REVEALED: Why fun size candy bars became the go-to treat on Halloween - after years of children being given FRUIT on the spooky holiday
- Trick-or-treaters were given fruit in the early 20th century before candy took over the holiday in the 1920s
- During the Great Depression in the 1930s, Curtiss Candy Company debuted 'junior' versions of candy like Butterfinger and Baby Ruth
- In the '60s, Mars, Inc. followed suit, and they became more popular due to a new focus on health and weight loss
On Halloween, kids get especially excited by those rare houses that give out full-size candy bars — so how did smaller, 'fun size' candy become such a staple of trick-or-treating?
As it turns out, nearly a century a later, children still have the Great Depression to blame for mini-me versions of their favorite sweets.

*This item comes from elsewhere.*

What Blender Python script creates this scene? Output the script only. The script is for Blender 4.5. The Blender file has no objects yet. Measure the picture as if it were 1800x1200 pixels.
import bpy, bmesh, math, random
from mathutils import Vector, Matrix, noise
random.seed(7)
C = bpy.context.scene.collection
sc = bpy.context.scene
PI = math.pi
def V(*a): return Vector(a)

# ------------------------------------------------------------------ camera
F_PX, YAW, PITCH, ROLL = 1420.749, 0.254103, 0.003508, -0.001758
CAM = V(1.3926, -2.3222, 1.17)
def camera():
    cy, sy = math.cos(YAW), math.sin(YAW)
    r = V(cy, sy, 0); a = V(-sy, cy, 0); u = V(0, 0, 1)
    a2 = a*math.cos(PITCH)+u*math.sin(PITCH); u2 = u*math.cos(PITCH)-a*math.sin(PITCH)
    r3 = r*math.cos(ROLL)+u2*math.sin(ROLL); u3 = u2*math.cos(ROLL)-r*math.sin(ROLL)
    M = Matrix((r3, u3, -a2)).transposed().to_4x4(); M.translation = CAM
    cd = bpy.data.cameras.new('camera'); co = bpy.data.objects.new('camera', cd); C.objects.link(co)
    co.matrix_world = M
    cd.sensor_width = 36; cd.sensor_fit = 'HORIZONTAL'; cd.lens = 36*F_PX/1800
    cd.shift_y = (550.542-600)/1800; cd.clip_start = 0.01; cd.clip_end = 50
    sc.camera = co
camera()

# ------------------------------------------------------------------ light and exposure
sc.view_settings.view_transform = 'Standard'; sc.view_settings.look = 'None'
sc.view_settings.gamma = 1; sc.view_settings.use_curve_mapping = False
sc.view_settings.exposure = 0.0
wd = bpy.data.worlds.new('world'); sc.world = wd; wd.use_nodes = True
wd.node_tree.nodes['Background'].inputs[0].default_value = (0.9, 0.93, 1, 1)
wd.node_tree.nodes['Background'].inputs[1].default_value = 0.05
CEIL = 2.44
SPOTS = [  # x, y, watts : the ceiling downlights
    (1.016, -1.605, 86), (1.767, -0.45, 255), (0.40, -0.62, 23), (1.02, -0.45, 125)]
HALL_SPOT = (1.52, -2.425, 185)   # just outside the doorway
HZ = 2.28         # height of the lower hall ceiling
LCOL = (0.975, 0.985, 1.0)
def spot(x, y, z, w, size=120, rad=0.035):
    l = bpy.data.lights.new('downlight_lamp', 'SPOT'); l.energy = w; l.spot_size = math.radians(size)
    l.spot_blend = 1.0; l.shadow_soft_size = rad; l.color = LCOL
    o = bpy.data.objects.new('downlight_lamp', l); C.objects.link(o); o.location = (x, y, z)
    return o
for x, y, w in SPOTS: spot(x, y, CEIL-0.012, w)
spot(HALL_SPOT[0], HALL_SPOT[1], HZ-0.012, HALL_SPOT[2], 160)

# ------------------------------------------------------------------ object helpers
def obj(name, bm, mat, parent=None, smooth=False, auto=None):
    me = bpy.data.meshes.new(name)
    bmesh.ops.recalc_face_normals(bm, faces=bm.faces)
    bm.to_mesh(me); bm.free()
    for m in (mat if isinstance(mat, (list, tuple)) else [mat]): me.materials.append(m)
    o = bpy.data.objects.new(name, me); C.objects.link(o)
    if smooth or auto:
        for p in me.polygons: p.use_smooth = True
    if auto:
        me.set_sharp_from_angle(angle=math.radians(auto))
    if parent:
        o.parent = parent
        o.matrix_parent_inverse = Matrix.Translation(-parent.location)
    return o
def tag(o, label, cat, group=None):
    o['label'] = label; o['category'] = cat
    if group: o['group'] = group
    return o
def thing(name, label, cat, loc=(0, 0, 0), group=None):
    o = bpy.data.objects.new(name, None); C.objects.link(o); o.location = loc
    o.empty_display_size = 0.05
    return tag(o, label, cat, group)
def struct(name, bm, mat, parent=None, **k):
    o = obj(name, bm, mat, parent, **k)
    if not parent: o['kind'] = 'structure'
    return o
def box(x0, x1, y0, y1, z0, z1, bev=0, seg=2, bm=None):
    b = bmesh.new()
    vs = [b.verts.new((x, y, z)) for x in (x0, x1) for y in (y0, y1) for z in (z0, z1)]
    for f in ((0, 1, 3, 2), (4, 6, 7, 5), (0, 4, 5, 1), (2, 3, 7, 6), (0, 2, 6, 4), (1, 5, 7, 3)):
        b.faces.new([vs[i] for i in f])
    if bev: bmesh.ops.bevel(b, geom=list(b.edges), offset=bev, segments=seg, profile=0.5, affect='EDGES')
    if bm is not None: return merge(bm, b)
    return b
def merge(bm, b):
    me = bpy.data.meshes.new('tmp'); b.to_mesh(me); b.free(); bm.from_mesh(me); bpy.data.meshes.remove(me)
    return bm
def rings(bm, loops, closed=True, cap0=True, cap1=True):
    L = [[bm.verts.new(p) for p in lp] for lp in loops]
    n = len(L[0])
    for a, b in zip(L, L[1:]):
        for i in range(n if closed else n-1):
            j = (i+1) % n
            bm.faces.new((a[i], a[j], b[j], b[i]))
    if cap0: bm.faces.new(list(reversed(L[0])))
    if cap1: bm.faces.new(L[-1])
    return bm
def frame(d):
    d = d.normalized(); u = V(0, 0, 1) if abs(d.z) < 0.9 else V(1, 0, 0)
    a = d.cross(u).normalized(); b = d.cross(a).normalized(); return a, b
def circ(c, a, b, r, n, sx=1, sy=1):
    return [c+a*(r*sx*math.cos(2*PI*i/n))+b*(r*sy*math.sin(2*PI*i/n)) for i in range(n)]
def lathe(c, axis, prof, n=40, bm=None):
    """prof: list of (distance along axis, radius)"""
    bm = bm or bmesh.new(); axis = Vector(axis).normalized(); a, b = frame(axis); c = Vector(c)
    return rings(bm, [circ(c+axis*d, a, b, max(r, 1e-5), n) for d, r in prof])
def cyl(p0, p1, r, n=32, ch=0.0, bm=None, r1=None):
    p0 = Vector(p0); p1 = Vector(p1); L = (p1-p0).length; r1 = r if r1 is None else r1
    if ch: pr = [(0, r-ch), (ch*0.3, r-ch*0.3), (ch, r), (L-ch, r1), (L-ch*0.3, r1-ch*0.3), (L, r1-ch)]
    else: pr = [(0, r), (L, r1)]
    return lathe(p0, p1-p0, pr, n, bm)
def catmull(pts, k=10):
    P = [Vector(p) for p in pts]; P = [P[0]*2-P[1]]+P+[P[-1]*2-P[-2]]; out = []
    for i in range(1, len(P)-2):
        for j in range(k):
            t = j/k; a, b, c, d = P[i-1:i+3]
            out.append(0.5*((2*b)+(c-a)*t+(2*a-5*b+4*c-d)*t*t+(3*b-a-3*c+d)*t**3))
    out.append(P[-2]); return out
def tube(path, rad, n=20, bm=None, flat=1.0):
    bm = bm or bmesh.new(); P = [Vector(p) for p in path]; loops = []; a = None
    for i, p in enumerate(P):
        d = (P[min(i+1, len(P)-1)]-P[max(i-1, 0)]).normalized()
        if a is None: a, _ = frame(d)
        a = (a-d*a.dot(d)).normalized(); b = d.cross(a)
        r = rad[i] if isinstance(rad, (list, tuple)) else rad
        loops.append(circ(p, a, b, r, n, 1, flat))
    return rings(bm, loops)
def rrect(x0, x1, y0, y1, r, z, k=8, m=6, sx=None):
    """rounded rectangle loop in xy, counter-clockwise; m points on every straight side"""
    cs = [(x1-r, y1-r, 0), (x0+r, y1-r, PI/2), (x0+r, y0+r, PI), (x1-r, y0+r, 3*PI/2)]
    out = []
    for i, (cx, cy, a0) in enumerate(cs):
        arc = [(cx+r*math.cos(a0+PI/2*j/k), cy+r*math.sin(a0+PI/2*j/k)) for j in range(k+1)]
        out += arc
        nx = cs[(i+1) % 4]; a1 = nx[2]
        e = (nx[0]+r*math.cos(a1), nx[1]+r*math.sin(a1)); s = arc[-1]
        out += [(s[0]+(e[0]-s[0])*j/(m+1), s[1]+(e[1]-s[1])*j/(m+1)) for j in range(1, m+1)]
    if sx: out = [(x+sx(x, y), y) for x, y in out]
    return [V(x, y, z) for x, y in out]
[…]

According to Time, the first mini candy bars — called 'junior' size at the time — debuted in the 1930s as a way to make the holiday more affordable, and they've stuck around ever since.
Small but long-lasting! Fun size candy bars debuted during the Great Depression, and are still a Halloween go-to nearly a century later
It first became popular to hand out candy in the 1920s. But the Great Depression hit in the '30s, making it harder not just for people to afford sweets, but for companies to make them as well.
'By the 1930s, the candy-bar universe was kind of struggling because of the Depression,' Susan Benjamin, author of Sweet as Sin: The Unwrapped Story of How Candy Became America’s Favorite Pleasure, told the magazine.
'Sugar was hard to get; people couldn’t afford luxuries.'
Curtiss Candy Company, which sold Butterfinger and Baby Ruth, debuted 'junior' candy bars, which were smaller than the original ones.
'Most likely it was because they wanted them to be affordable,' Benjamin said. 'You don’t feel like you’re really putting yourself out there financially and it isn’t a problem to have during the Depression.'
Innovators: Curtiss Candy Company, which sold Butterfinger at the time, was the first to come out with 'junior' candy bars
Other candy companies eventually followed suit. Mars, Inc. debuted its own 'junior' versions of Snickers and Milky Way in the '60s, but eventually dubbed the minis 'fun size.'
These 'fun size' candy options were particularly popular at the time given the US's new fixation on nutrition and weight loss.
More and more companies followed that lead, and now just about every brand has some smaller individually-packaged portion, which are especially popular around Halloween time.
And any children disappointed not to head home with a full-size candy bar can count their blessings: When trick-or-treating first started in the 1910s, it was most common to pass out pieces of fruit like grapes and oranges.